BEGIN Stored records
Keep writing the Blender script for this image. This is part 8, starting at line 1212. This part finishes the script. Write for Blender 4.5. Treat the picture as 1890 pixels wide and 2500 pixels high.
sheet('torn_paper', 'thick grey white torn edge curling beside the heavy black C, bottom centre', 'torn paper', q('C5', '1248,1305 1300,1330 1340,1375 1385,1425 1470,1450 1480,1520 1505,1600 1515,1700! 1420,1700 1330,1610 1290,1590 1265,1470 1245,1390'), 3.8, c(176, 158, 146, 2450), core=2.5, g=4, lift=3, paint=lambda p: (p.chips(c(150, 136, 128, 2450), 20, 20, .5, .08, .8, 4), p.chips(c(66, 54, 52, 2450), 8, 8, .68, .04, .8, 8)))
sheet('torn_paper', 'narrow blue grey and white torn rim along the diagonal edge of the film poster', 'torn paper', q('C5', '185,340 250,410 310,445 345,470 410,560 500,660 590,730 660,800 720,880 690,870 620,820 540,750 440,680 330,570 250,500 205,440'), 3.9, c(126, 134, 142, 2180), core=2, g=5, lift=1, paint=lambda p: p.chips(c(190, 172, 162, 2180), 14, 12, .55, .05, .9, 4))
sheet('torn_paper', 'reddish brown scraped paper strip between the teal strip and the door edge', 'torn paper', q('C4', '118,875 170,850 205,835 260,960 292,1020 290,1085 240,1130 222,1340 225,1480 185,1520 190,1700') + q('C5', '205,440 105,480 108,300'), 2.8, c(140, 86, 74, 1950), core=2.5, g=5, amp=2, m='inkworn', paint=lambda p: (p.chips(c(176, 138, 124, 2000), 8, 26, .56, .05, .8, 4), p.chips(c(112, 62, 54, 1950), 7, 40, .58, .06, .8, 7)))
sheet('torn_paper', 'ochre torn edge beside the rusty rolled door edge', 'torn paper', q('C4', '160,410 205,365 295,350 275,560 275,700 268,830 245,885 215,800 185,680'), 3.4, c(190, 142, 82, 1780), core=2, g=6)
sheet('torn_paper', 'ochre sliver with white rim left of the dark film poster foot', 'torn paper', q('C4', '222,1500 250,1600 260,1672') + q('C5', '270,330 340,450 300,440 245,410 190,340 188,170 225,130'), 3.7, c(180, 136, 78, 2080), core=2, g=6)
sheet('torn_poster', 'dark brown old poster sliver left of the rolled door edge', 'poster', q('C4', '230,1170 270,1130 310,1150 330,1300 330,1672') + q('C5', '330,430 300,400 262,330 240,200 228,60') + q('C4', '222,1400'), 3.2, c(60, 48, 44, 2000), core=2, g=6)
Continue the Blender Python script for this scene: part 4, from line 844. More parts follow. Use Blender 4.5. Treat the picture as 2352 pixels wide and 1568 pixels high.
END Stored records
Task: Extract the full listing above without alteration.

Solution for this exercise:
Keep writing the Blender script for this image. This is part 8, starting at line 1212. This part finishes the script. Write for Blender 4.5. Treat the picture as 1890 pixels wide and 2500 pixels high.
sheet('torn_paper', 'thick grey white torn edge curling beside the heavy black C, bottom centre', 'torn paper', q('C5', '1248,1305 1300,1330 1340,1375 1385,1425 1470,1450 1480,1520 1505,1600 1515,1700! 1420,1700 1330,1610 1290,1590 1265,1470 1245,1390'), 3.8, c(176, 158, 146, 2450), core=2.5, g=4, lift=3, paint=lambda p: (p.chips(c(150, 136, 128, 2450), 20, 20, .5, .08, .8, 4), p.chips(c(66, 54, 52, 2450), 8, 8, .68, .04, .8, 8)))
sheet('torn_paper', 'narrow blue grey and white torn rim along the diagonal edge of the film poster', 'torn paper', q('C5', '185,340 250,410 310,445 345,470 410,560 500,660 590,730 660,800 720,880 690,870 620,820 540,750 440,680 330,570 250,500 205,440'), 3.9, c(126, 134, 142, 2180), core=2, g=5, lift=1, paint=lambda p: p.chips(c(190, 172, 162, 2180), 14, 12, .55, .05, .9, 4))
sheet('torn_paper', 'reddish brown scraped paper strip between the teal strip and the door edge', 'torn paper', q('C4', '118,875 170,850 205,835 260,960 292,1020 290,1085 240,1130 222,1340 225,1480 185,1520 190,1700') + q('C5', '205,440 105,480 108,300'), 2.8, c(140, 86, 74, 1950), core=2.5, g=5, amp=2, m='inkworn', paint=lambda p: (p.chips(c(176, 138, 124, 2000), 8, 26, .56, .05, .8, 4), p.chips(c(112, 62, 54, 1950), 7, 40, .58, .06, .8, 7)))
sheet('torn_paper', 'ochre torn edge beside the rusty rolled door edge', 'torn paper', q('C4', '160,410 205,365 295,350 275,560 275,700 268,830 245,885 215,800 185,680'), 3.4, c(190, 142, 82, 1780), core=2, g=6)
sheet('torn_paper', 'ochre sliver with white rim left of the dark film poster foot', 'torn paper', q('C4', '222,1500 250,1600 260,1672') + q('C5', '270,330 340,450 300,440 245,410 190,340 188,170 225,130'), 3.7, c(180, 136, 78, 2080), core=2, g=6)
sheet('torn_poster', 'dark brown old poster sliver left of the rolled door edge', 'poster', q('C4', '230,1170 270,1130 310,1150 330,1300 330,1672') + q('C5', '330,430 300,400 262,330 240,200 228,60') + q('C4', '222,1400'), 3.2, c(60, 48, 44, 2000), core=2, g=6)
Continue the Blender Python script for this scene: part 4, from line 844. More parts follow. Use Blender 4.5. Treat the picture as 2352 pixels wide and 1568 pixels high.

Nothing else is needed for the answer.